## Begin Given material
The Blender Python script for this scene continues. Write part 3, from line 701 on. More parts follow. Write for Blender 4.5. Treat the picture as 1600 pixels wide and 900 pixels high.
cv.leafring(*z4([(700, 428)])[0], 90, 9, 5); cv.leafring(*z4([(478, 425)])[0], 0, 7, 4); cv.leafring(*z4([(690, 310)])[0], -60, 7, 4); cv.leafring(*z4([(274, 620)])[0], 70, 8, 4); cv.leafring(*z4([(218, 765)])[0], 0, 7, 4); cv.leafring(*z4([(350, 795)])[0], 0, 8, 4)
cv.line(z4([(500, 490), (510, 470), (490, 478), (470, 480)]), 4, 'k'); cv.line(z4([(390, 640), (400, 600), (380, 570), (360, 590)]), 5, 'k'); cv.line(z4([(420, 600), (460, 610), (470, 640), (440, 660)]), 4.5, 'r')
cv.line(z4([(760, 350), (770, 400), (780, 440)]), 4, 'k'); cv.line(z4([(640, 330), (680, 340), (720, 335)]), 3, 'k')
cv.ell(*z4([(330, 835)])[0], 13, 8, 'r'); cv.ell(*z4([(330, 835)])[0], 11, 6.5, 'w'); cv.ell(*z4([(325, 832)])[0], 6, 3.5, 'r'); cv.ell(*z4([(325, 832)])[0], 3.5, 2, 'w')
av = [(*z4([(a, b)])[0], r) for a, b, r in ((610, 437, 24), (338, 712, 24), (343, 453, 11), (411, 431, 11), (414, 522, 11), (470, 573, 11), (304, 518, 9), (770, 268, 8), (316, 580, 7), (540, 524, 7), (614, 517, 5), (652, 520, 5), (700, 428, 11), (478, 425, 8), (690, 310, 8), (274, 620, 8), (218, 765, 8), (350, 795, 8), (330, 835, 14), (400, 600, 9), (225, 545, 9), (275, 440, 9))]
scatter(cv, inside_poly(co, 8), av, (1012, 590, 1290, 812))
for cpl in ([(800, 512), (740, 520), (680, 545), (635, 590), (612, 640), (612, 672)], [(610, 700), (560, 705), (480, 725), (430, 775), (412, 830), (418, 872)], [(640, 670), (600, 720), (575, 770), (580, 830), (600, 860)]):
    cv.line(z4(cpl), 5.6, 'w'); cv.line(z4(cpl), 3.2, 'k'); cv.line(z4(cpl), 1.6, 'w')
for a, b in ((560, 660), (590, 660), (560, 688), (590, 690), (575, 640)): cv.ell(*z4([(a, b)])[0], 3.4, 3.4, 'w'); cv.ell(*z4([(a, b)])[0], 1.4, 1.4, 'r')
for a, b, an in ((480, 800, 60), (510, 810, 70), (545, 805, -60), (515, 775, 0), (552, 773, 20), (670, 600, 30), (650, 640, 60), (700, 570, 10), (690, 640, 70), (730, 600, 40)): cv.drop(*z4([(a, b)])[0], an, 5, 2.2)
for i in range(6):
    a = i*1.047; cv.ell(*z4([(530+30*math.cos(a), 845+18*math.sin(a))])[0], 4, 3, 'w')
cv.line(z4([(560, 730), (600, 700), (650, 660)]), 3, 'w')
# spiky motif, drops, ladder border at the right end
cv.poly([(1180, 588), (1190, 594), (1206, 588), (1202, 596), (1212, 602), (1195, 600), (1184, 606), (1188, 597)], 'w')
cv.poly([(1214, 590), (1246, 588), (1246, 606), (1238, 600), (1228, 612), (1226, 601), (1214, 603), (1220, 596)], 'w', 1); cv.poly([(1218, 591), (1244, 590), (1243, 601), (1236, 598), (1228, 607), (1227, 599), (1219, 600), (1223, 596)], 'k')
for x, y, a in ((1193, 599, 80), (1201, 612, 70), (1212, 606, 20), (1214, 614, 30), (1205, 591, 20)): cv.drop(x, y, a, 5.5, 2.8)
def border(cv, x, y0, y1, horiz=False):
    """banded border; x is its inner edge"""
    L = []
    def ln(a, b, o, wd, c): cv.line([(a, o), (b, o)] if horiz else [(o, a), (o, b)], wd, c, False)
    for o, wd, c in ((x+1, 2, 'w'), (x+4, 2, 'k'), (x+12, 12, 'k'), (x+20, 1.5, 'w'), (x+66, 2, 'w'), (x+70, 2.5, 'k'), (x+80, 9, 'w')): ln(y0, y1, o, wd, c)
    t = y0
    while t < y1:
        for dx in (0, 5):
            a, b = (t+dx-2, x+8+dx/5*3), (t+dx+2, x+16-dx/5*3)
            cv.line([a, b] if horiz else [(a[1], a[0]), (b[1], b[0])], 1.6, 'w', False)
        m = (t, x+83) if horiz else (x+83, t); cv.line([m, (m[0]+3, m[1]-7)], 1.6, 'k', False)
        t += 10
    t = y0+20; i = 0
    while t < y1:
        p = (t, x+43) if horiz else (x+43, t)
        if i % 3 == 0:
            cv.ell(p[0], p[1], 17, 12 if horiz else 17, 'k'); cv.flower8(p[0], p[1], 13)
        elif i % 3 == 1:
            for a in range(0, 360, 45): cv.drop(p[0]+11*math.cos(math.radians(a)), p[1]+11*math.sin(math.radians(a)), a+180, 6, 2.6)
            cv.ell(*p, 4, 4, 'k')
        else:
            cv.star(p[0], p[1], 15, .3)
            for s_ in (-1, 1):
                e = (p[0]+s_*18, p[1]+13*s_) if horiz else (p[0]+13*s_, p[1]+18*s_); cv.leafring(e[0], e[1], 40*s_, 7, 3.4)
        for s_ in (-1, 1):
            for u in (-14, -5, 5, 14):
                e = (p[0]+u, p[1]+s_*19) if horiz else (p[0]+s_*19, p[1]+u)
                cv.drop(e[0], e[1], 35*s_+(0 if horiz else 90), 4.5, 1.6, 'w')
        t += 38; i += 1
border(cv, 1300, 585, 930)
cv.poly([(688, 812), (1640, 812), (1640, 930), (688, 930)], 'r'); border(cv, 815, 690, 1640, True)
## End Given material
_What is needed_. Output the listing above exactly as it appears.

_Task solution_.
The Blender Python script for this scene continues. Write part 3, from line 701 on. More parts follow. Write for Blender 4.5. Treat the picture as 1600 pixels wide and 900 pixels high.
cv.leafring(*z4([(700, 428)])[0], 90, 9, 5); cv.leafring(*z4([(478, 425)])[0], 0, 7, 4); cv.leafring(*z4([(690, 310)])[0], -60, 7, 4); cv.leafring(*z4([(274, 620)])[0], 70, 8, 4); cv.leafring(*z4([(218, 765)])[0], 0, 7, 4); cv.leafring(*z4([(350, 795)])[0], 0, 8, 4)
cv.line(z4([(500, 490), (510, 470), (490, 478), (470, 480)]), 4, 'k'); cv.line(z4([(390, 640), (400, 600), (380, 570), (360, 590)]), 5, 'k'); cv.line(z4([(420, 600), (460, 610), (470, 640), (440, 660)]), 4.5, 'r')
cv.line(z4([(760, 350), (770, 400), (780, 440)]), 4, 'k'); cv.line(z4([(640, 330), (680, 340), (720, 335)]), 3, 'k')
cv.ell(*z4([(330, 835)])[0], 13, 8, 'r'); cv.ell(*z4([(330, 835)])[0], 11, 6.5, 'w'); cv.ell(*z4([(325, 832)])[0], 6, 3.5, 'r'); cv.ell(*z4([(325, 832)])[0], 3.5, 2, 'w')
av = [(*z4([(a, b)])[0], r) for a, b, r in ((610, 437, 24), (338, 712, 24), (343, 453, 11), (411, 431, 11), (414, 522, 11), (470, 573, 11), (304, 518, 9), (770, 268, 8), (316, 580, 7), (540, 524, 7), (614, 517, 5), (652, 520, 5), (700, 428, 11), (478, 425, 8), (690, 310, 8), (274, 620, 8), (218, 765, 8), (350, 795, 8), (330, 835, 14), (400, 600, 9), (225, 545, 9), (275, 440, 9))]
scatter(cv, inside_poly(co, 8), av, (1012, 590, 1290, 812))
for cpl in ([(800, 512), (740, 520), (680, 545), (635, 590), (612, 640), (612, 672)], [(610, 700), (560, 705), (480, 725), (430, 775), (412, 830), (418, 872)], [(640, 670), (600, 720), (575, 770), (580, 830), (600, 860)]):
    cv.line(z4(cpl), 5.6, 'w'); cv.line(z4(cpl), 3.2, 'k'); cv.line(z4(cpl), 1.6, 'w')
for a, b in ((560, 660), (590, 660), (560, 688), (590, 690), (575, 640)): cv.ell(*z4([(a, b)])[0], 3.4, 3.4, 'w'); cv.ell(*z4([(a, b)])[0], 1.4, 1.4, 'r')
for a, b, an in ((480, 800, 60), (510, 810, 70), (545, 805, -60), (515, 775, 0), (552, 773, 20), (670, 600, 30), (650, 640, 60), (700, 570, 10), (690, 640, 70), (730, 600, 40)): cv.drop(*z4([(a, b)])[0], an, 5, 2.2)
for i in range(6):
    a = i*1.047; cv.ell(*z4([(530+30*math.cos(a), 845+18*math.sin(a))])[0], 4, 3, 'w')
cv.line(z4([(560, 730), (600, 700), (650, 660)]), 3, 'w')
# spiky motif, drops, ladder border at the right end
cv.poly([(1180, 588), (1190, 594), (1206, 588), (1202, 596), (1212, 602), (1195, 600), (1184, 606), (1188, 597)], 'w')
cv.poly([(1214, 590), (1246, 588), (1246, 606), (1238, 600), (1228, 612), (1226, 601), (1214, 603), (1220, 596)], 'w', 1); cv.poly([(1218, 591), (1244, 590), (1243, 601), (1236, 598), (1228, 607), (1227, 599), (1219, 600), (1223, 596)], 'k')
for x, y, a in ((1193, 599, 80), (1201, 612, 70), (1212, 606, 20), (1214, 614, 30), (1205, 591, 20)): cv.drop(x, y, a, 5.5, 2.8)
def border(cv, x, y0, y1, horiz=False):
    """banded border; x is its inner edge"""
    L = []
    def ln(a, b, o, wd, c): cv.line([(a, o), (b, o)] if horiz else [(o, a), (o, b)], wd, c, False)
    for o, wd, c in ((x+1, 2, 'w'), (x+4, 2, 'k'), (x+12, 12, 'k'), (x+20, 1.5, 'w'), (x+66, 2, 'w'), (x+70, 2.5, 'k'), (x+80, 9, 'w')): ln(y0, y1, o, wd, c)
    t = y0
    while t < y1:
        for dx in (0, 5):
            a, b = (t+dx-2, x+8+dx/5*3), (t+dx+2, x+16-dx/5*3)
            cv.line([a, b] if horiz else [(a[1], a[0]), (b[1], b[0])], 1.6, 'w', False)
        m = (t, x+83) if horiz else (x+83, t); cv.line([m, (m[0]+3, m[1]-7)], 1.6, 'k', False)
        t += 10
    t = y0+20; i = 0
    while t < y1:
        p = (t, x+43) if horiz else (x+43, t)
        if i % 3 == 0:
            cv.ell(p[0], p[1], 17, 12 if horiz else 17, 'k'); cv.flower8(p[0], p[1], 13)
        elif i % 3 == 1:
            for a in range(0, 360, 45): cv.drop(p[0]+11*math.cos(math.radians(a)), p[1]+11*math.sin(math.radians(a)), a+180, 6, 2.6)
            cv.ell(*p, 4, 4, 'k')
        else:
            cv.star(p[0], p[1], 15, .3)
            for s_ in (-1, 1):
                e = (p[0]+s_*18, p[1]+13*s_) if horiz else (p[0]+13*s_, p[1]+18*s_); cv.leafring(e[0], e[1], 40*s_, 7, 3.4)
        for s_ in (-1, 1):
            for u in (-14, -5, 5, 14):
                e = (p[0]+u, p[1]+s_*19) if horiz else (p[0]+s_*19, p[1]+u)
                cv.drop(e[0], e[1], 35*s_+(0 if horiz else 90), 4.5, 1.6, 'w')
        t += 38; i += 1
border(cv, 1300, 585, 930)
cv.poly([(688, 812), (1640, 812), (1640, 930), (688, 930)], 'r'); border(cv, 815, 690, 1640, True)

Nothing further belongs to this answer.